A good example of this is the transportation: the extension of the metro line, the BRT bus transit highways that they've built and are supposedly the legacy of the games in fact run from rich enclaves to rich enclaves. How does that help Rio's problems?

The name of my book, Morar Olimpíadas, is a play on Morar Carioca which was an Olympic pledge to bring new facilities, electricity, sanitation, roads and infrastructure into the favelas, and make these neighbourhoods part of the city. Naturally this was scrapped along the way.

Aerial photos of Rio ahead of the Games by Giles Price

While researching my project and where I planned to shoot, I spent a lot of time using Google Earth. I looked at where the Olympic sites were situated and began to explore the areas outside the stadia, what the transport hubs looked like and then started to piece together a story of what I wanted to shoot and the story I wanted to tell.

My project is partly aesthetic and partly reportage. I'm often asked about the use of drones, which I have experimented with a little, but generally don't use.

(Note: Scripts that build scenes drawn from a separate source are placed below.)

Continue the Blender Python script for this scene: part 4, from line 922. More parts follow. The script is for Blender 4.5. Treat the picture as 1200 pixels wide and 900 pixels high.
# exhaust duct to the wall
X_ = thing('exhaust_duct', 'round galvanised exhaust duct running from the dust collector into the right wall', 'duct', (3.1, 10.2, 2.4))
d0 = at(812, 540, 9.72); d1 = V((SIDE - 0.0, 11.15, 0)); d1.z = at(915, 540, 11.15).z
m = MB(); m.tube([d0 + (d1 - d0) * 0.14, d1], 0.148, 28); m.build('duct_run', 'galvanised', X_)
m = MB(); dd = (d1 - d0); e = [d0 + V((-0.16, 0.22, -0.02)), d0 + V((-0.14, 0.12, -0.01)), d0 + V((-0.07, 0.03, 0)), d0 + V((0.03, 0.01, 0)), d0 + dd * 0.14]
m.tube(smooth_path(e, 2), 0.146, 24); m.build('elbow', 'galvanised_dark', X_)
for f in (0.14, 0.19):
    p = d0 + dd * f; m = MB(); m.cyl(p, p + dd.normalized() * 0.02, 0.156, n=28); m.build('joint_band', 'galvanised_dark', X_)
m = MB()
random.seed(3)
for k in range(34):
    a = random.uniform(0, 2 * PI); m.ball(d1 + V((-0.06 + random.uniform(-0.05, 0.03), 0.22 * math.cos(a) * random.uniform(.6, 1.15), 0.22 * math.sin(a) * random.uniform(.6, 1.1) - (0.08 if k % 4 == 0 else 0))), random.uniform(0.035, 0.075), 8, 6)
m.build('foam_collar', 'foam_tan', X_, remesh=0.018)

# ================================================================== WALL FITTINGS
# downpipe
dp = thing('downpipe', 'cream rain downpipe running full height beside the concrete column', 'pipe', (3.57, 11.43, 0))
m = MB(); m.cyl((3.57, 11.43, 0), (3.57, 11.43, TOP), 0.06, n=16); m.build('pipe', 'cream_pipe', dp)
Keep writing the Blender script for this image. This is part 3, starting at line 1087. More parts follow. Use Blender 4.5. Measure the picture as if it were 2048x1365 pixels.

Shooting images myself from a helicopter offers me a far greater peripheral vision, to actually see everything for myself, to understand a different perspective.

Aerial photos of Rio ahead of the Games by Giles Price

When I'm in the air I've done my homework, but, without fail, I end up taking half of my successful images by just flying around and spotting something unexpected and unplanned. I'm excited about the scale and context this gives me.

I hope to try to tell a story with a type of visual language that really means something. There's a lot of great stuff out there worth shooting, but it's actually how one can offer something a little more nuanced, create a bigger narrative and not just shoot pleasant, abstract images.